Unless the new ETF drums up new customers it could be a hard
sell among many of today's gold buyers. Wayne Lemonier, senior
account representative at Jefferson Coin & Bullion, a leading
bullion dealer, is bullish on gold but said his customers want
the security of physical metal. "Owning physical gold is
in our view an insurance policy," he said. Against what?
"Collapse of the dollar. You can go to Argentina or Mexico
or postwar Germany where the Mark became worthless. I had a client
who sent me 1,000 German Marks from 1922 and 1923, and they are
actually worthless. Had these people converted to gold German
Marks they would have preserved all their wealth."
The main argument for the ETF's success is that indirect marketing
and distribution in the brokerage industry has hampered gold's
adoption by most investors. One Quick and Reilly broker said most
retail investors get their exposure to gold mutual funds but noted
that these are inevitably baskets of mining operations. For instance,
the popular Franklin Gold Fund's top holdings are Barrick Gold,
Newmont Mining, Anglo American Platinum ADR, Anglo American Platinum
ADR, Harmony Gold Mining and various other South African, Australian
and Canadian extraction firms. They have gold reserves in the
ground, but how easily they can mine and extract them is at issue.
Aside from buying funds, "most customers want to take physical
possession because they view the metal as an investment of last
resort when war breaks out," he confirmed.
What would happen if a concerted marketing effort supported
the notion of direct gold investment in the form of a security?
After a "quiet period" required during SEC scrutiny
of its proposed ETF, the World Gold Council is expected to roll
out a huge US marketing campaign and to promote heavily to stock
brokers.
It's not impossible to buy gold without taking delivery. At
coin dealer www.kitco.com, for instance, investing in a "pool"

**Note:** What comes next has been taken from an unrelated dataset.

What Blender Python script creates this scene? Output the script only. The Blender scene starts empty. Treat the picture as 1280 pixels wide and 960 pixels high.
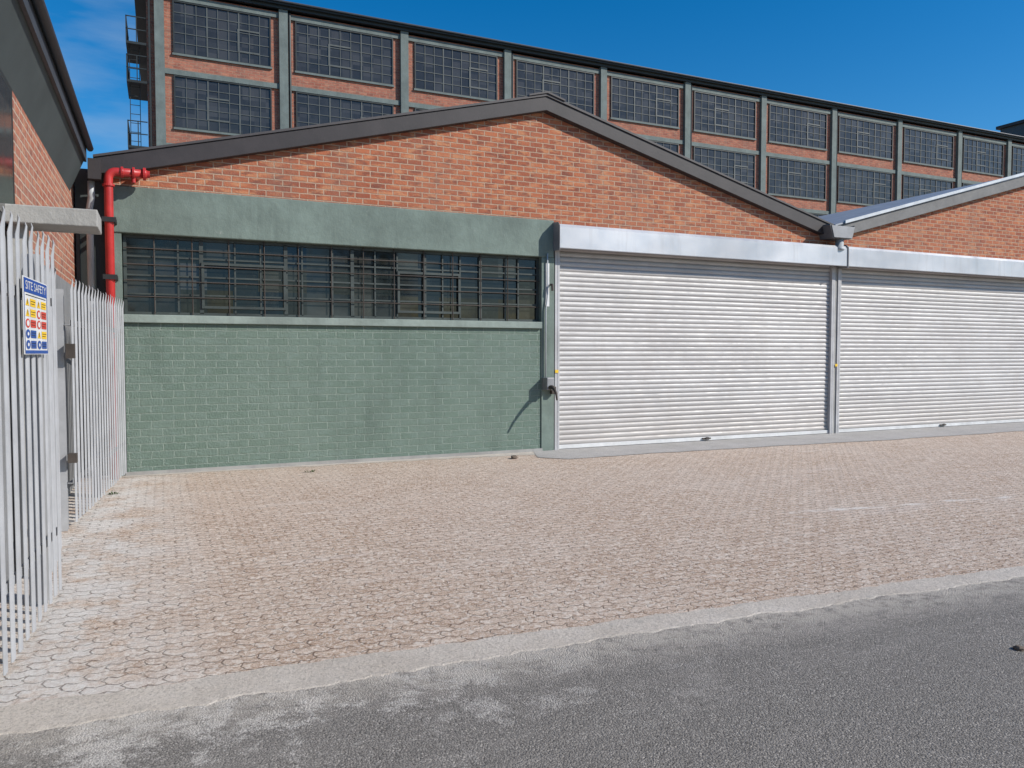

of gold pegged to spot markets carries a rather modest 1% spread
between buy and sell prices. But the firm is a far cry from being
a national brokerage firm with a supermarket of financial services.
Brokerage firms also handle gold sales with futures commodities
contracts, and often that requires that an investor be accredited
- experienced, tolerant of risk and wealthy.
The ability to buy and sell in a moment's notice, the hallmark
of ETFs, is expected to be especially valued by gold investors,
since the precious metal recently has been volatile in reaction
to terrorism news and uncertainty of global economic recovery.
Gold prices started the year above $340 an ounce, jumped to $380
by February, but slid down to nearly $320 only to rise past $360
again by June.
As an asset class the precious metal has a mixed record. It
has been negatively correlated with US equities during the past
10 years and thus valuable as a tool for diversification. It has
also performed well in the past three years of market turmoil
while equities have floundered. But skeptics note that gold has
underperformed broad equity markets badly for several decades
and is not an engine of economic productivity.
Jefferson Coin's Lemonier feels the threat of deflation carries
with it the seeds of increased money supply, universally associated
with inflation. "The Fed has so much as said if we are faced
with a deflationary period we have this technology called a printing
press" to increase the money supply, he said. "They
have never said that openly before but they are now."